▶ _What the task asks_
Copy out all the entries exactly.

▶ _Data rows_
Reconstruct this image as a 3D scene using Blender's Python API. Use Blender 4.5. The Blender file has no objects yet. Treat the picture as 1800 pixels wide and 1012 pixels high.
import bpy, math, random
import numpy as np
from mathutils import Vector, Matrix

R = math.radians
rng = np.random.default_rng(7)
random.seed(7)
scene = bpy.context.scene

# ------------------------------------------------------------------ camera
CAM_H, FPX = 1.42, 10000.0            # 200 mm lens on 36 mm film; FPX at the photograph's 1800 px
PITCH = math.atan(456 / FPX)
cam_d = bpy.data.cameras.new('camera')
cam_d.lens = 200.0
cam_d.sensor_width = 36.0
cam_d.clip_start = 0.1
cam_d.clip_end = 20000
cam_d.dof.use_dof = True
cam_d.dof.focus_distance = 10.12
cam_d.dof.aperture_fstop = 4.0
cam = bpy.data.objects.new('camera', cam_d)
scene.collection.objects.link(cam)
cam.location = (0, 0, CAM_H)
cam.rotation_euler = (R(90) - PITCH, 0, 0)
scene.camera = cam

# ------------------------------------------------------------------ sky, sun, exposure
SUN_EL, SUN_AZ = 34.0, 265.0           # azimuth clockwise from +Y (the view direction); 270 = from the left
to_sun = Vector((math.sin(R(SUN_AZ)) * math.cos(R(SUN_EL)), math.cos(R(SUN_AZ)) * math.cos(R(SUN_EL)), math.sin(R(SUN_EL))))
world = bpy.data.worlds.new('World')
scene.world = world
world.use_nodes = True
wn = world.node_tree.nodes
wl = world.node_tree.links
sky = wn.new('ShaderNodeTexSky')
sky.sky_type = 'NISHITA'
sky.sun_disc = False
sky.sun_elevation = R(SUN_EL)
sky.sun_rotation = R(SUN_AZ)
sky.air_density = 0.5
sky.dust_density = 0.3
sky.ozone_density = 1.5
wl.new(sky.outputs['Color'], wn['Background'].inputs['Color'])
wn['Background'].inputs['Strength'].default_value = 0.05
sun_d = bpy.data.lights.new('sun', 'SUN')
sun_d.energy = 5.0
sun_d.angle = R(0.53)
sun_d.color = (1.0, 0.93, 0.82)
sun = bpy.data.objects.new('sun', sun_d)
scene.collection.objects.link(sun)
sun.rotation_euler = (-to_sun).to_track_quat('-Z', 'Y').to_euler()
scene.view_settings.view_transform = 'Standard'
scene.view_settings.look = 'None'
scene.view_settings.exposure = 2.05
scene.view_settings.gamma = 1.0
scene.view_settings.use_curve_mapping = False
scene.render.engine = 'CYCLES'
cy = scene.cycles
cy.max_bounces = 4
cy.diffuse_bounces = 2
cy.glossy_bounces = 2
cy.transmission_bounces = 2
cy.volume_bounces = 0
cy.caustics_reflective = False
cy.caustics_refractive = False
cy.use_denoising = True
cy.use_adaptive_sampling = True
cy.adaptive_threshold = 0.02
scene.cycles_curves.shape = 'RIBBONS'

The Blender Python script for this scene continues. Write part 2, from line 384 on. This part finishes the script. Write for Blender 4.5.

▶ _Expected answer_
Reconstruct this image as a 3D scene using Blender's Python API. Use Blender 4.5. The Blender file has no objects yet. Treat the picture as 1800 pixels wide and 1012 pixels high.
import bpy, math, random
import numpy as np
from mathutils import Vector, Matrix

R = math.radians
rng = np.random.default_rng(7)
random.seed(7)
scene = bpy.context.scene

# ------------------------------------------------------------------ camera
CAM_H, FPX = 1.42, 10000.0            # 200 mm lens on 36 mm film; FPX at the photograph's 1800 px
PITCH = math.atan(456 / FPX)
cam_d = bpy.data.cameras.new('camera')
cam_d.lens = 200.0
cam_d.sensor_width = 36.0
cam_d.clip_start = 0.1
cam_d.clip_end = 20000
cam_d.dof.use_dof = True
cam_d.dof.focus_distance = 10.12
cam_d.dof.aperture_fstop = 4.0
cam = bpy.data.objects.new('camera', cam_d)
scene.collection.objects.link(cam)
cam.location = (0, 0, CAM_H)
cam.rotation_euler = (R(90) - PITCH, 0, 0)
scene.camera = cam

# ------------------------------------------------------------------ sky, sun, exposure
SUN_EL, SUN_AZ = 34.0, 265.0           # azimuth clockwise from +Y (the view direction); 270 = from the left
to_sun = Vector((math.sin(R(SUN_AZ)) * math.cos(R(SUN_EL)), math.cos(R(SUN_AZ)) * math.cos(R(SUN_EL)), math.sin(R(SUN_EL))))
world = bpy.data.worlds.new('World')
scene.world = world
world.use_nodes = True
wn = world.node_tree.nodes
wl = world.node_tree.links
sky = wn.new('ShaderNodeTexSky')
sky.sky_type = 'NISHITA'
sky.sun_disc = False
sky.sun_elevation = R(SUN_EL)
sky.sun_rotation = R(SUN_AZ)
sky.air_density = 0.5
sky.dust_density = 0.3
sky.ozone_density = 1.5
wl.new(sky.outputs['Color'], wn['Background'].inputs['Color'])
wn['Background'].inputs['Strength'].default_value = 0.05
sun_d = bpy.data.lights.new('sun', 'SUN')
sun_d.energy = 5.0
sun_d.angle = R(0.53)
sun_d.color = (1.0, 0.93, 0.82)
sun = bpy.data.objects.new('sun', sun_d)
scene.collection.objects.link(sun)
sun.rotation_euler = (-to_sun).to_track_quat('-Z', 'Y').to_euler()
scene.view_settings.view_transform = 'Standard'
scene.view_settings.look = 'None'
scene.view_settings.exposure = 2.05
scene.view_settings.gamma = 1.0
scene.view_settings.use_curve_mapping = False
scene.render.engine = 'CYCLES'
cy = scene.cycles
cy.max_bounces = 4
cy.diffuse_bounces = 2
cy.glossy_bounces = 2
cy.transmission_bounces = 2
cy.volume_bounces = 0
cy.caustics_reflective = False
cy.caustics_refractive = False
cy.use_denoising = True
cy.use_adaptive_sampling = True
cy.adaptive_threshold = 0.02
scene.cycles_curves.shape = 'RIBBONS'

The Blender Python script for this scene continues. Write part 2, from line 384 on. This part finishes the script. Write for Blender 4.5.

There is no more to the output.